Pieter Brueghel and the Seasons.
“The contrast between silence and sound, darkness and light, like that between summer and winter, was more strongly marked than it is in our lives. The modern town hardly knows silence or darkness, or the effect of a solitary light or a single distant cry.”1
Unlike our times, people in the early modern period were more aware of nature as a palpable presence; it was much more than a backdrop against which the events of everyday life occurred. Nevertheless some artists treated nature as a backcloth, as in mannerist landscapes which reduce the world to a stage set with the same props: high viewpoint, high craggy mountains, and distant views of the sea and coast. By the time of the sixteenth-century and the coming of Pieter Brueghel the Elder, approaches towards landscape had matured. Stylistically, Brueghel recalls Gothic illuminators like the Limburg Brothers whose images of snow are reminiscent of Brueghel in paintings like the Massacre of the Innocents.
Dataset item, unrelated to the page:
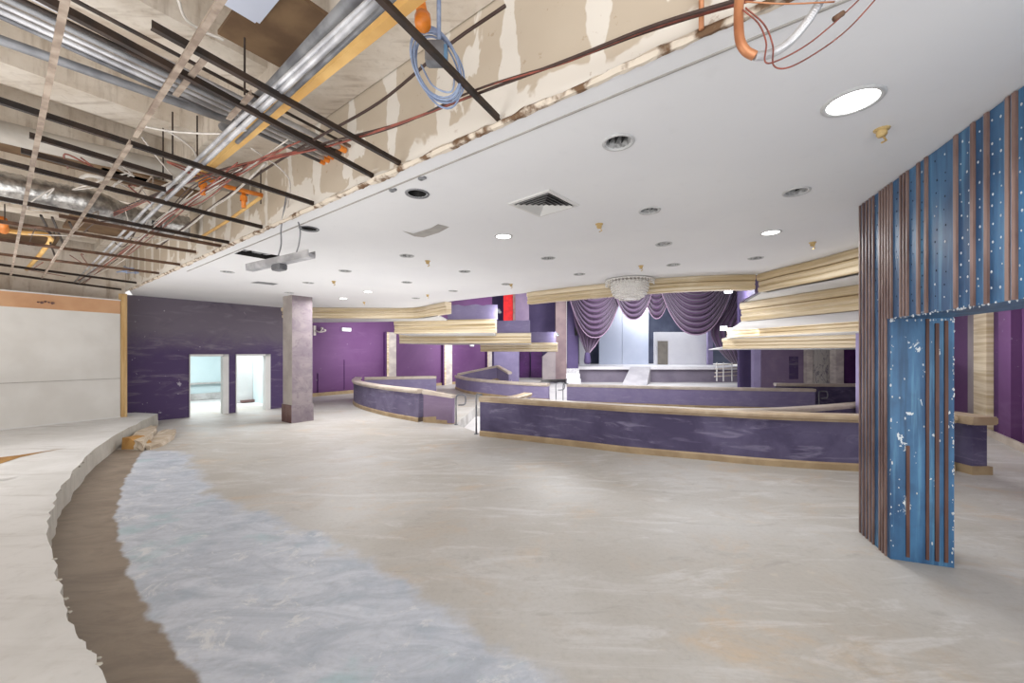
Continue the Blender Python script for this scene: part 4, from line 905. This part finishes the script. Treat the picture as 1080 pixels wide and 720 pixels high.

Still, Brueghel developed his landscape paintings out of the mannerist style of the fifteenth- centuries whose ingredients he incorporated into his landscapes. Unlike the mannerists, Brueghel identified a moral function of landscape, which initially occurs in his paintings of allegories and proverbs. Subsequently, this formula uniting morality and nature helps to produce great landscapes where life unfolds against the hours, months and seasons. In all likelihood Breughel’s paintings of the Seasons (above) were done for the Antwerp banker Niclaes Jonghelinck who as Harbison observes might have looked down on the peasants, “sensing their mechanical roles in the cycle of nature.”2
1Johann Huizinga, The Waning of the Middle Ages, (Penguin, 1924), 10.
2Harbison, Art of Northern Renaissance, 142.